According to the whistleblower, Zatarra had become defunct after a fallout between Perring and Earl, which ultimately resulted in Earl establishing his own company. Discussions between the two had included incriminating statements such as “When you […] excluded me and then the journalist, I knew it was game over. Not paying me, (sic) isn’t the icing on the cake, its (sic) a complete insult. Without any publication you’d have made ZERO.”

The decline in Wirecard’s share price in 2016 prompted German public prosecutors to issue on December last year a penalty order seeking to fine Perring and other short sellers for illegal market manipulation through false reports and deliberately negative press coverage.

A representative for Conepay who refused to be identified said the information about McCrum’s relationship with short sellers could help tilt the judgment in their favor.

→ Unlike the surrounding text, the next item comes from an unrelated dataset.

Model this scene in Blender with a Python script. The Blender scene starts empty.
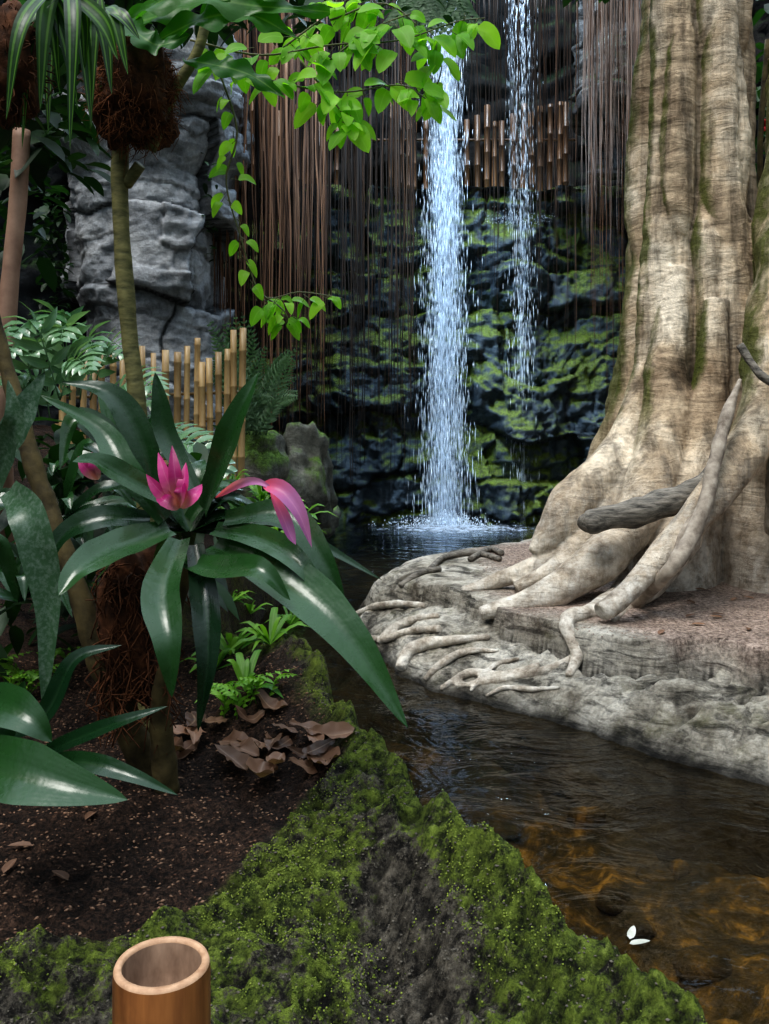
import bpy, math, random
import numpy as np
from mathutils import Vector
random.seed(7); rng=np.random.default_rng(7)
F=880.0; CX=384.5; HY=415.0; CH=1.5
def W(px,py,d): return np.array([(px-CX)/F*d, d, CH-(py-HY)/F*d])
# ---------------------------------------------------------------- noise
def h3(ix,iy,iz):
    h=(ix*73856093)^(iy*19349663)^(iz*83492791)
    h=h&0xffffffff; h=((h^(h>>13))*1274126177)&0xffffffff; h=h^(h>>16)
    h=(h*2246822519)&0xffffffff; h=h^(h>>13)
    return (h&0xffff)/65535.0*2-1
def vn(P):
    P=np.asarray(P,float); I=np.floor(P).astype(np.int64); f=P-I; f=f*f*(3-2*f)
    x,y,z=I[...,0],I[...,1],I[...,2]; r=0
    for a in (0,1):
        for b in (0,1):
            for c in (0,1):
                w=(f[...,0] if a else 1-f[...,0])*(f[...,1] if b else 1-f[...,1])*(f[...,2] if c else 1-f[...,2])
                r=r+w*h3(x+a,y+b,z+c)
    return r
def fbm(P,o=4,g=.5):
    P=np.asarray(P,float); r=0;a=1
    for i in range(o): r=r+a*vn(P+17.3*i); P=P*2.03; a*=g
    return r
def ridged(P,o=4,g=.5):
    P=np.asarray(P,float); r=0;a=1
    for i in range(o): r=r+a*(1-2*np.abs(vn(P+9.1*i))); P=P*2.1; a*=g
    return r
def P3(x,y,z=0,s=1):
    x=np.asarray(x,float); return np.stack([x*s,np.asarray(y,float)*s+0*x,np.asarray(z,float)*s+0*x],-1)
def sm(t): t=np.clip(t,0,1); return t*t*(3-2*t)
def blocks(u,v,seed=0):
    u=np.asarray(u,float); v=np.asarray(v,float)
    def cell(a,k):
        i=np.floor(a).astype(np.int64)
        b0=i+.35*h3(i,k,k*0+seed); up=i+1; b1=up+.35*h3(up,k,k*0+seed)
        dn=i-1; bm=dn+.35*h3(dn,k,k*0+seed)
        lo=a<b0; hi=a>=b1
        up2=i+2; b2=up2+.35*h3(up2,k,k*0+seed)
        idx=np.where(lo,i-1,np.where(hi,i+1,i))
        A=np.where(lo,bm,np.where(hi,b1,b0)); B=np.where(lo,b0,np.where(hi,b2,b1))
        return idx,np.minimum(a-A,B-a)
    k0=np.zeros(u.shape,np.int64)
    L,dv=cell(v,k0); C,du=cell(u+.5*h3(L,k0+5,k0),L+3)
    return h3(C,L,k0+seed+9), np.minimum(dv,du*1.6), h3(C,L,k0+seed+31), h3(C,L,k0+seed+77)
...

“This new information sheds light on what seems to be an orchestrated attack on Wirecard and its partners in Asia. We are more optimistic that the law would judge in our favor after seeing that Conepay has been an unfortunate casualty in an unscrupulous bid for massive profit,” the representative said.

“Since 2016 it is clearly revealed that certain media played a paramount role in short selling attacks against Wirecard and now their partners in the Philippines. The role of McCrum has been described by evidence through email communications of Zatarra and yet he continues to publish articles with the same intent. As a legitimate company we will not be passive spectators as tainted journalists cast aspersions on our reputation,” the representative further said.